I suspect that the purveyors of doom have mistaken the “Little Ice Age” that followed the Medieval Warm Period as some sort of ‘norm’ and these lower temperatures have influenced both their understanding of the earth’s natural temperature average and their interpretation of the current rise in temperature. It may be that the lower temperatures are the glitch and the rise in temperature is just the planet returning to its own ‘norm’.

Industrial pollution caused by man has risen steadily from the Iron Age with increasing activity in the medieval period and a rapid rise from the start of the modern era as represented by the introduction of machine power. Thomas Newcomen built the first self powered atmospheric engine in 1712 which heralded the birth of the steam age and the vast increase in the burning of fossil fuel which peaked in the 1950's. The massive increase in pollution caused by the Second World War with industrial outputs at a high and the release of CO2 by the bombing and burning should have led to high yearly average temperatures but instead we saw record winters, particularly 1946/1947.

If the band-wagon politicians have got it wrong and higher temperatures are the norm then, irrespective of all of their carbon trading and CO2 saving initiatives, the temperature will rise and the sea levels will follow leading to severe problems for vast numbers of people.

If Global Warming is natural then the politicians will not have planned for the many and varied effects of the eventual rise in temperature. Instead of concentrating on green house gases the climatologists should do some thorough investigations into sea and river levels during previous warm periods. If Global warming is a natural process then planning restrictions must be instituted on the historically vulnerable floodplains to prevent people suffering flooding and loss of property. The number of years that the floodplains will be inundated must also be established because, if my observations are correct, this could be centuries. Whilst on the subject of flooding I note that the medieval abbey at Tewksbury remained above the water line in the 2007 floods. Was this coincidence or was it built on an island during the period of water inundation described by my book? How else could the monks have known about the flood line unless they were witnesses to it?

It may be that our production of green-house gases are adding to a natural rise and we should seek alternatives but if it is a natural rise then our efforts will not prevent flooding, they will simply stop it being worse than it is going to be.

My research asks a number of questions that can be answered by investigation. If the sea levels at Harlech are lower today then it could be argued that the land has uplifted due to crustal motion and this, if translated across the country, will explain the difference in sea levels and the extensive silt deposits at Derby which is at the same latitude.

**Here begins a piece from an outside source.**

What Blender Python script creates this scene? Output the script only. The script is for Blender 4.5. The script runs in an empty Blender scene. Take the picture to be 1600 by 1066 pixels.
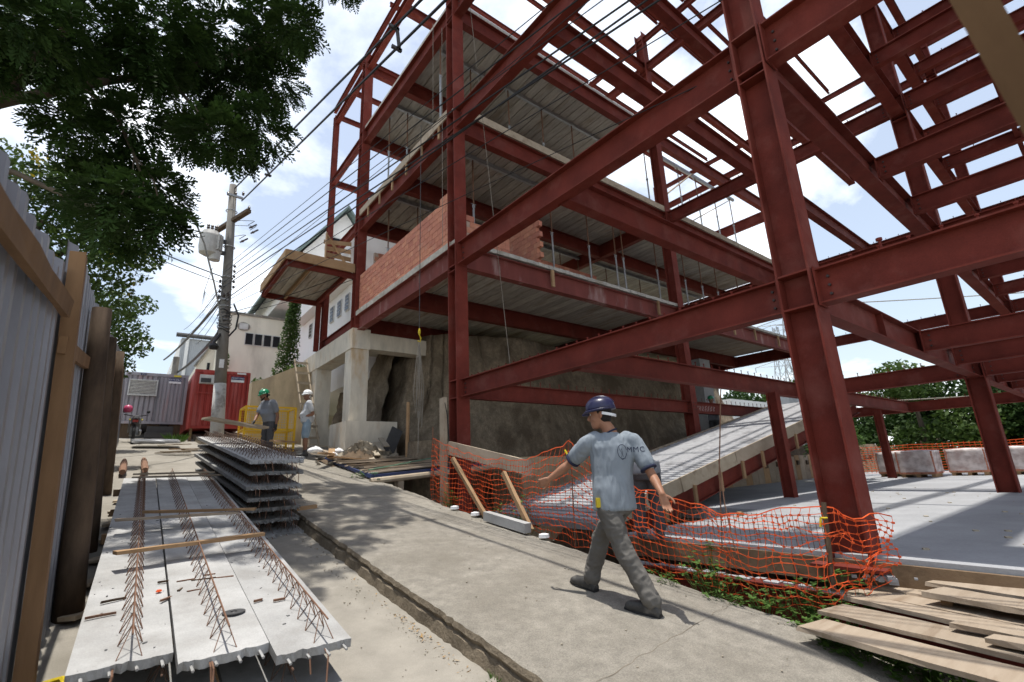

However, if there is no evidence for crustal motion on this scale then the question has to be asked about Medieval Warm Period sea levels. If they were higher than today then the temperatures were also higher and if this is so it may be possible to carry out an archaeological investigation at Little Chester to see if there are Roman remains below the silt deposits. If there are remains then the silt was deposited after the Roman period and could well be evidence of higher water levels during the Medieval Warm Period.

A similar logic can be applied to the Bronze Age log boat and the dating of the silt deposits.